Où le fantôme de la guillotine fricote avec la notion
élastique de «respect». Où le plaisir immédiat de la musique prend
parfois des airs indécents.
«C’est inacceptable. Pour la famille Trintignant, en tout cas…», plaide cet internaute. Plus loin, «Noir Désir est mort avec Marie Trintignant». Déclaration sans appel qui côtoie des commentaires plus terre à terre: «Difficile de télécharger les titres. Le site du groupe est au bord de l’explosion.»

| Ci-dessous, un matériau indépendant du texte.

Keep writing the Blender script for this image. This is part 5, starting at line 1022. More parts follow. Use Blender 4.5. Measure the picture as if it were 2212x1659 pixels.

Sur la Toile, chacun a sa morale. «Le silence serait un engagement
plus fort», dixit un visiteur, qui admet avoir écouté les nouveaux
morceaux… Même idée, autre couleur: «Quand on prétend donner des
leçons, on donne l’exemple. En attendant, on la ferme.» Tout cela, dans
le fond, ne serait-il pas qu’une «indignation fantasmagorique qui n’a
pas lieu d’être»?
Tonalité idéologique, enfin, capturée sur lemonde.fr: «les bobos frémissent d’aise au retour de Cantat» lance un internaute. Réponse: «Allez écouter les relents fascisants de Sardou». Droite, gauche, droite… Plaies et bosses. Les morts sont enterrés, les vivants s’étripent. Ça finira bien par passer.